Friday 20 September 2019

'Can I go?' - Duffy left in disbelief after verdict finally read aloud

(Stock image)
(Stock image)
Nicola Anderson

Nicola Anderson

Still standing, Des Duffy took off his glasses and, with a shaking hand, slowly dabbed his eyes with a crumpled tissue.

The 70-year-old man had shed many tears over the course of this most difficult and tragic of trials.

He had wept as he had taken the witness stand, offering the court an explanation for why he had stayed with Desmond 'Dessie' Sullivan, despite enduring decades of emotional and physical abuse from him.

"You don't spend 36 years of your life with somebody if you don't love them," he had said.

He had also wept as he told the court how he was still "grieving, devastated and heartbroken" by what had happened that night. He had lost his partner and he would "never, ever get over that".

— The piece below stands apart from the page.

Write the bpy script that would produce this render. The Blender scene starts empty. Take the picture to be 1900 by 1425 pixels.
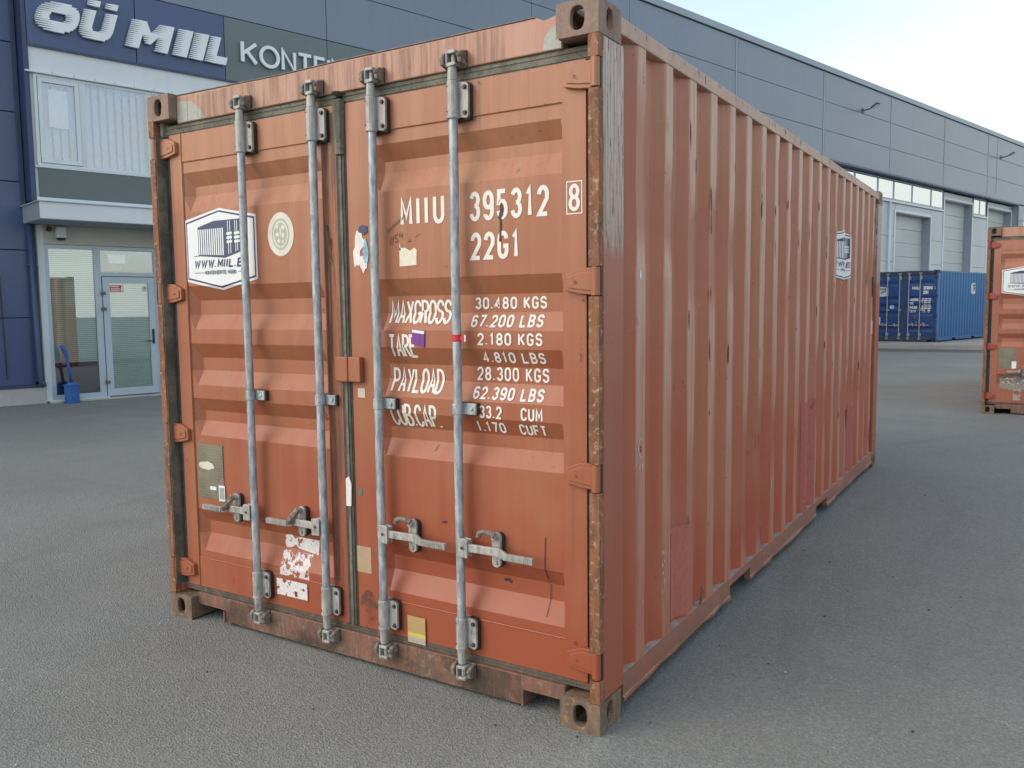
import bpy, math, random
from mathutils import Vector, Matrix, noise as mnoise
random.seed(7)
R = math.radians
S = bpy.context.scene

# ------------------------------------------------------------------ camera, sky, sun, exposure
cam = bpy.data.cameras.new("camera")
cam_o = bpy.data.objects.new("camera", cam)
S.collection.objects.link(cam_o)
cam_o.location = (1.28782, -2.63381, 1.54984)
cam_o.rotation_euler = (1.4809843528887707, 0.011157976893825442, 0.5575289314863394)
cam.sensor_width = 36.0
cam.lens = 1559.7456 / 1900 * 36
cam.clip_start = 0.05
cam.clip_end = 2000
S.camera = cam_o

SUN_EL, SUN_DIR = 33.0, (-0.60, -0.80)       # where the sun stands, seen from the yard
world = bpy.data.worlds.new("World")
S.world = world
world.use_nodes = True
wt = world.node_tree
for n_ in list(wt.nodes):
    wt.nodes.remove(n_)
def wn(t, **k):
    n = wt.nodes.new(t)
    for a, b in k.items():
        setattr(n, a, b)
    return n
w_out = wn('ShaderNodeOutputWorld'); w_bg = wn('ShaderNodeBackground')
w_bg.inputs['Strength'].default_value = 0.15
sky = wn('ShaderNodeTexSky', sky_type='NISHITA', sun_disc=False)
sky.sun_elevation = R(SUN_EL)
sky.sun_rotation = math.atan2(SUN_DIR[0], SUN_DIR[1])
sky.altitude = 50; sky.air_density = 1.0; sky.dust_density = 1.4; sky.ozone_density = 1.0
w_tc = wn('ShaderNodeTexCoord')
w_sep = wn('ShaderNodeSeparateXYZ')
wt.links.new(w_tc.outputs['Generated'], w_sep.inputs[0])
w_add = wn('ShaderNodeMath', operation='ADD'); w_add.inputs[1].default_value = 0.12
wt.links.new(w_sep.outputs['Z'], w_add.inputs[0])
w_dx = wn('ShaderNodeMath', operation='DIVIDE'); w_dy = wn('ShaderNodeMath', operation='DIVIDE')
wt.links.new(w_sep.outputs['X'], w_dx.inputs[0]); wt.links.new(w_add.outputs[0], w_dx.inputs[1])
wt.links.new(w_sep.outputs['Y'], w_dy.inputs[0]); wt.links.new(w_add.outputs[0], w_dy.inputs[1])
w_cmb = wn('ShaderNodeCombineXYZ')
wt.links.new(w_dx.outputs[0], w_cmb.inputs[0]); wt.links.new(w_dy.outputs[0], w_cmb.inputs[1])
w_n = wn('ShaderNodeTexNoise'); w_n.inputs['Scale'].default_value = 1.3; w_n.inputs['Detail'].default_value = 6
w_n.inputs['Roughness'].default_value = 0.55; w_n.inputs['Distortion'].default_value = 0.5
w_map = wn('ShaderNodeMapping'); w_map.inputs['Location'].default_value = (2.3, 0.7, 0); w_map.inputs['Scale'].default_value = (0.6, 1.0, 1)
wt.links.new(w_cmb.outputs[0], w_map.inputs[0]); wt.links.new(w_map.outputs[0], w_n.inputs['Vector'])
# more cloud towards the horizon and towards the north east, where the photograph shows the bright bank
w_z = wn('ShaderNodeMapRange'); w_z.inputs[1].default_value = 0.0; w_z.inputs[2].default_value = 0.55
w_z.inputs[3].default_value = 0.36; w_z.inputs[4].default_value = 0.0
wt.links.new(w_sep.outputs['Z'], w_z.inputs[0])
w_e = wn('ShaderNodeVectorMath', operation='DOT_PRODUCT'); w_e.inputs[1].default_value = (0.30, 0.945, 0.12)
wt.links.new(w_tc.outputs['Generated'], w_e.inputs[0])
w_s1 = wn('ShaderNodeMath', operation='ADD'); w_s2 = wn('ShaderNodeMath', operation='ADD')
wt.links.new(w_n.outputs['Fac'], w_s1.inputs[0]); wt.links.new(w_z.outputs[0], w_s1.inputs[1])
w_em = wn('ShaderNodeMapRange', interpolation_type='SMOOTHSTEP'); w_em.inputs[1].default_value = 0.78; w_em.inputs[2].default_value = 1.0; w_em.inputs[3].default_value = -0.05; w_em.inputs[4].default_value = 0.25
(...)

The jury had been deliberating for six hours and 44 minutes by the time Judge Paul McDermott instructed them that he would accept a majority verdict.

The faces of the jury members relaxed. After a little while, word came through that they had come to a conclusion, after deliberating for a total of seven hours and 11 minutes.

Judge McDermott took his seat, only to be told that the jury had a quandary - they did not know what to write on the issue paper, though they had come to a verdict.

The situation was easily resolved and the jury emerged.

Yes, they had reached a verdict, written it on the issue paper and signed it, the forewoman indicated.

It was read aloud, Des Duffy's face white and set as he awaited his fate.

And then came the verdict - the accused was not guilty, by a majority of 10 to two.

Mr Duffy exhaled sharply.

He gave the jury a thumbs up and mouthed "thank you".

Three members of Mr Sullivan's family left the courtroom in apparent shock. They did not wish to make any comment.

After it was all over, Des Duffy turned to his barrister, Caroline Biggs, asking her: "Can I go?" in apparent disbelief. "I'll never forget you," he told her emotionally.

Outside the court, surrounded by friends, he sat for a long time as he endeavoured to compose himself, still weeping after all that he has been through.